Tunnelling often leads to settlements of the soil surface due to over-excavation, soil relaxation and inefficient tail void filling. The magnitude of volume loss is influenced by tunnelling management, characteristics of the tunnel boring machines (TBM), and the geotechnical conditions. In predictions of surface settlement (Peck, 1969) and subsurface settlement (Mair et al., 1993), the volume loss is often determined by engineering experience and data from previous cases. This makes it difficult to correctly assess the volume loss for a future project under radically different conditions like a shallow depth of the tunnel and/or very different soil parameters. A ground movement analysis in Vu et al. (2015a) shows the important role of volume loss for settlement calculations and in predicting the effects on existing buildings induced by tunnelling. Especially for (very) shallow tunnels near building foundations, the impact of changes in volume loss is large. Most previous studies on volume loss start from a given volume loss and establish deformation patterns from that or correlate surface observations to volume loss at the tunnel for specific projects. Mair et al., 1982, Attewell et al., 1986, Macklin, 1999, Dimmock and Mair, 2007 studied the volume loss with a summary of projects in overconsolidated clay relating to the volume loss at the tunnelling face. Verruijt and Booker, 1996, Verruijt, 1997, Strack, 2002 applied analytical methods for predicting the ground loss around the tunnel. Loganathan (2011) proposed volume loss calculations but only approximated volume loss along the shield with the worst case, and does not take the consolidation into account. Meanwhile, Bezuijen and Talmon (2008) showed the effect of grouting pressure on the volume loss around the TBM but none of these includes a detailed method to estimate volume loss along the TBM. This paper aims to estimate the volume loss when tunnelling with limited $C/D$ ratios (i.e. less than 1) in various soils with a focus on slurry shield tunnelling.

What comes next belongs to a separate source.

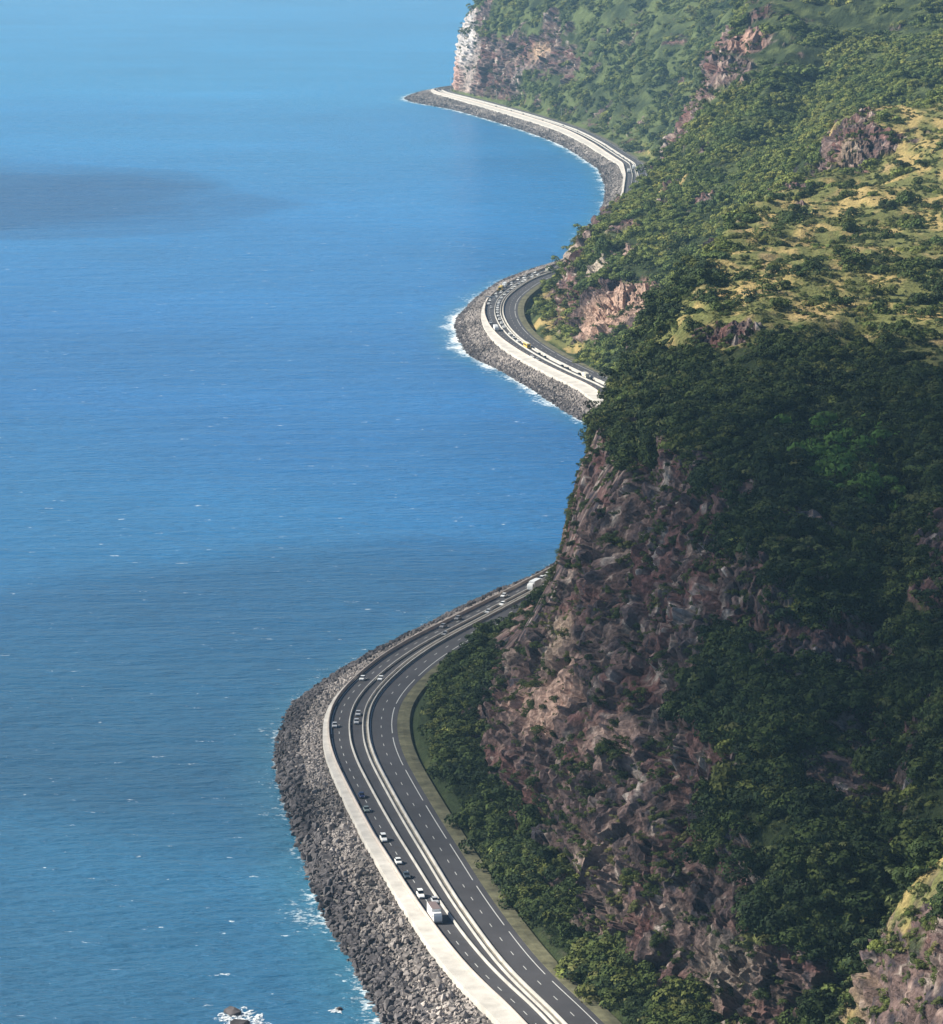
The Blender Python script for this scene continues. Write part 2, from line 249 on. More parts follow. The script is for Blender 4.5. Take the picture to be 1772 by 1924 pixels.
G = pchip(tk, np.transpose(V, (1, 0, 2)), tc).transpose(1, 0, 2)     # rows x cols x 4
lin = np.stack([np.stack([np.interp(tc, tk, V[r, :, c]) for c in (0, 1)], -1) for r in range(len(rows))])
P = np.zeros(G.shape[:2] + (3,)); P[..., 0] = .5 * G[..., 0] + .5 * lin[..., 0]; P[..., 1] = rows[:, None]; P[..., 2] = .5 * G[..., 1] + .5 * lin[..., 1]
rock = G[..., 2].copy(); dry = G[..., 3].copy()
def normals(P):
    du = np.gradient(P, axis=0); dv = np.gradient(P, axis=1); n = np.cross(dv, du); n /= np.linalg.norm(n, axis=-1, keepdims=True) + 1e-9
    return np.where(n[..., 2:3] < -0.2, -n, n)
X, Yc, Z = P[..., 0], P[..., 1], P[..., 2]
# patches of bare rock (x,y,radius,strength)
for px, py, r, a in [(86,955,9,.75),(101,952,9,.8),(110,945,6,.6),(92,884,7,.7),(112,890,8,.8),(135,1000,11,.9),(140,985,8,.8),(150,1040,10,.7),(101,905,6,.8),(104,880,6,.7),(128,960,8,.6),(95,1010,9,.5),(214,1975,13,1.2),(172,1880,9,1.),(166,1850,7,.7),(228,1968,8,.7),(205,1500,5,.3),(82,2262,8,1.),(98,2275,8,1.),(70,2345,7,1.),(66,2320,6,.9),(96,2170,20,1.),(84,2160,14,1.),(128,2400,9,.9),(140,2470,8,.8),(150,2330,10,.6),(176,2600,12,.6),
                     (110,2330,6,.5),(127,2420,6,.6),(98,4640,14,.8),(22,4880,16,.6),(160,4200,10,.5),(216,3900,12,.5),(190,3980,10,.5),(200,2830,22,1.),(190,2800,14,1.),(221,2900,22,.8),(236,2960,16,.7),(212,1978,6,.8),(163,1780,8,.6),(178,1950,9,.8),(290,3100,25,.3),(88,1300,8,.7),(96,1296,8,.6)]:
    rock = np.maximum(rock, a * np.exp(-(((X - px) / r) ** 2 + ((Yc - py) / (r * 2.2)) ** 2)) * 1.25)
for px, py, r, a in [(84,1150,8,.75),(80,1020,6,.7),(66,900,6,.5),(48,1050,4,.3),(24,1240,5,.5),(60,970,4,.4),(34,1330,6,.3),(60,1205,6,.4)]:      # wooded ledges
    rock *= 1 - a * np.exp(-(((X - px) / r) ** 2 + ((Yc - py) / (r * 2.8)) ** 2))
face = smooth(.5, 1.3, tc)[None, :] * (1 - smooth(7.2, 9.0, tc)[None, :])
far = smooth(1500, 3200, Yc)
N = normals(P)
big = fbm(X / 55, Yc / 75, Z / 80, 4, 3, True)                                # spurs and gullies
rib = fbm(X / 12, Yc / 13, Z / 60, 5, 21, True)
but = fbm(X / 30, Yc / 24, Z / 150, 3, 25, True)
led = fbm(X / 40, Yc / 40, Z / 5.5, 3, 31)
blk = fbm(X / 5, Yc / 5, Z / 6, 4, 41, True)
cover = fbm(X / 26, Yc / 34, Z / 22, 4, 51)
cover2 = fbm(X / 7, Yc / 9, Z / 7, 3, 55)
rk = smooth(.33, .50, rock * .92 + .50 * cover + .34 * cover2)
rk *= smooth(.2, .9, tc)[None, :]
amp = face * (7.5 + 4.0 * far)
calm = (1 - .65 * (1 - smooth(760, 800, Yc))) * (1 - .5 * np.exp(-((Yc - 1985) / 40) ** 2))
crk = np.exp(-(vnoise(X / 6.5, Yc / 6.5, Z / 45, 131) / .09) ** 2) + .7 * np.exp(-(vnoise(X / 3, Yc / 3, Z / 16, 133) / .1) ** 2)
ph = Z / 9.0 + 1.1 * vnoise(X / 30, Yc / 30, Z / 30, 137) + .25 * vnoise(X / 5, Yc / 5, 0 * Z, 138); ph = ph - np.floor(ph)
ph2 = Z / 4.0 + 1.3 * vnoise(X / 14, Yc / 14, Z / 20, 139); ph2 = ph2 - np.floor(ph2)
lay = smooth(-.5, .1, vnoise(X / 35, Yc / 35, Z / 30, 141))
msk = (rk > .01); b1 = np.zeros(X.shape); b2 = b1.copy(); c1 = b1.copy(); c2 = b1.copy(); scl_ = 1 + 1.1 * smooth(1700, 3500, Yc)
wx = X + 2.0 * vnoise(X / 9, Yc / 9, Z / 9, 171); wz = Z + 1.5 * vnoise(X / 12, Yc / 12, Z / 12, 173)
b1[msk], c1[msk] = blocks((wx / scl_)[msk], (Yc / scl_)[msk], (wz / scl_)[msk], 6.2, 6.2, 21, 201)
b2[msk], c2[msk] = blocks((wx / scl_)[msk], (Yc / scl_)[msk], (wz / scl_)[msk], 2.7, 2.7, 7.0, 211)
def plates(nz, k): q = nz * k; f_ = q - np.floor(q); return (np.floor(q) + smooth(.38, .62, f_)) / k
disp = calm * (amp * (big - .38) + 4.5 * face * (but - .35)) + rk * (-1.3 * crk + lay * (3.4 * (smooth(0, .85, ph) - .5) + 1.3 * (ph2 - .5))) + rk * calm * (1 - .5 * smooth(4800, 4900, Yc)) * (2.4 * (rib - .3) + 3.8 * b1 + 1.6 * b2 + .5 * (blk - .3)) * (1 + .8 * far) + (1 - rk) * face * 1.6 * fbm(X / 14, Yc / 16, Z / 14, 3, 61)
# strong silhouette sections stay where they are
def line_d(pts):
    best = np.full(X.shape, 1e9)
    for (x0, y0), (x1, y1) in zip(pts, pts[1:]):
        k_ = np.clip(((X - x0) * (x1 - x0) + (Yc - y0) * (y1 - y0)) / ((x1 - x0) ** 2 + (y1 - y0) ** 2), 0, 1)
        best = np.minimum(best, np.hypot(X - x0 - k_ * (x1 - x0), (Yc - y0 - k_ * (y1 - y0)) * .6))
    return best
for pts, dep, wid in [([(42,1080),(52,1120),(57,1170),(60,1250),(64,1330)], -7, 4.5), ([(132,1090),(118,1000),(106,930),(99,870),(97,800)], -13, 9), ([(76,880),(84,950),(92,1040),(100,1120)], 7, 8),
                      ([(60,900),(56,960),(50,1020)], -5, 4.5), ([(70,1180),(76,1120),(78,1060)], 5, 6), ([(112,1150),(130,1230),(140,1290)], -7, 9), ([(150,1130),(165,1220)], 6, 12),
                      ([(150,2600),(120,2500),(95,2440)], -9, 10), ([(240,2750),(200,2600),(160,2440)], 9, 14), ([(300,2900),(250,2700),(215,2500)], -11, 14), ([(380,3000),(340,2750),(300,2500)], 10, 18),
                      ([(260,4200),(215,4000),(190,3930)], -14, 16), ([(200,4400),(165,4260)], -14, 14), ([(230,4300),(195,4150),(160,4080)], 10, 12), ([(300,4000),(250,3850),(215,3760)], 10, 12), ([(110,4620),(90,4560)], -12, 12), ([(330,3900),(290,3760),(240,3680)], -12, 12)]:
    disp = disp + face * dep * np.exp(-(line_d(pts) / wid) ** 2)
disp = np.where((np.abs(Yc - 1305) < 120) & (tc < 5)[None, :], np.minimum(disp, .6), disp)
disp *= 1 - .55 * np.exp(-((Yc - 1385) / 60) ** 4) * (tc < 6)[None, :]
D = N * disp[..., None]
D[..., 2] *= .75
P = P + D
# plateau relief
pl = (smooth(5.8, 6.4, tc))[None, :]
P[..., 2] += pl * (1.1 * fbm(P[..., 0] / 30, Yc / 60, 0 * Z, 3, 71) + 5 * far * fbm(P[..., 0] / 60, Yc / 70, 0 * Z, 4, 73, True))
# inner ditch beside the road on the middle headland
dd = P[..., 0] - tx0[:, None]
P[..., 2] -= 4.2 * np.exp(-((dd - 6.5) / 3.2) ** 2) * (smooth(2235, 2300, Yc) * (1 - smooth(2540, 2580, Yc)))
P[..., 2] -= 1.6 * np.exp(-((dd - 3.0) / 1.5) ** 2) * (Yc < 1400)
P[..., 2] = np.maximum(P[..., 2], 2.0)
N = normals(P); X, Yc, Z = P[..., 0], P[..., 1], P[..., 2]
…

On the basis of the studies by Attewell and Farmer, 1974, Cording and Hansmire, 1975, Mair and Taylor, 1999, the volume loss in the tunnelling progress can be estimated by the sum of the following components as shown in Fig. 1:

• Volume loss at the tunnelling face: soil movement towards the excavation chamber as a result of movement and relaxation ahead of the face, depending on the applied support pressures at the tunnelling face;

• Volume loss along the shield: the radial ground loss around the tunnel shield due to the moving soil into the gap between the shield and surrounding soil, which can be caused by overcutting and shield shape. The bentonite used in the tunnelling face flows into the gap, while the grout used in the shield tail also flows in the opposite direction. Due to the drop of bentonite and grout flow pressures in a constrained gap, soil can still move into the cavity when the soil pressure is larger than the bentonite pressure or grout pressure;

• Volume loss at the tail: when precast segments are placed, the advance of the shield results an annular cavity between the segments and surrounding soil. Grout is used in order to prevent surrounding soil moving into the gap. Volume loss at the tail depends on applied grouting pressure at the tail and proper volume control, where high grout volume and pressure may lead to local heave and low volume to increase settlements as indicated in Fig. 1;

• Volume loss behind the shield tail due to consolidation: in this void along the tunnel lining, grout consolidates and forms a grout cake, and the stress changes induced in the soil may lead to long-term consolidation settlements in soil volume above the tunnel. Other causes of volume loss are shrinkage of grout and long-term lining deformations. However, their contributions to the total volume loss are small comparing to the above factors.

The total volume loss $V_L$ in tunnelling progress can be given as:

$$V_L=V_{L\text{,}f}+V_{L\text{,}s}+V_{L\text{,}t}+V_{L\text{,}c}$$

where $V_{L\text{,}f}$ is volume loss at the tunnelling face, $V_{L\text{,}s}$ is volume loss along the shield, $V_{L\text{,}t}$ is volume loss at the tail, and $V_{L\text{,}c}$ is volume loss due to consolidation.

To illustrate the impact of the different contributions in different soil conditions, estimates are made for a number of ideal soil profiles which are derived from Amsterdam North-South metro line project (Gemeente-Amsterdam, 2009), consisting of a single soil type with most important properties as defined in Table 1, where $\gamma$ is volumetric weight, $\phi$ is the friction angle, K is the initial coefficient of lateral earth pressure, c is cohesion, $C_s$ is compression constant, $C_{\mathit{swel}}$ is swelling constant, $\nu$ is Poisson’s ratio and $E_s$ is the stiffness modulus of the ground.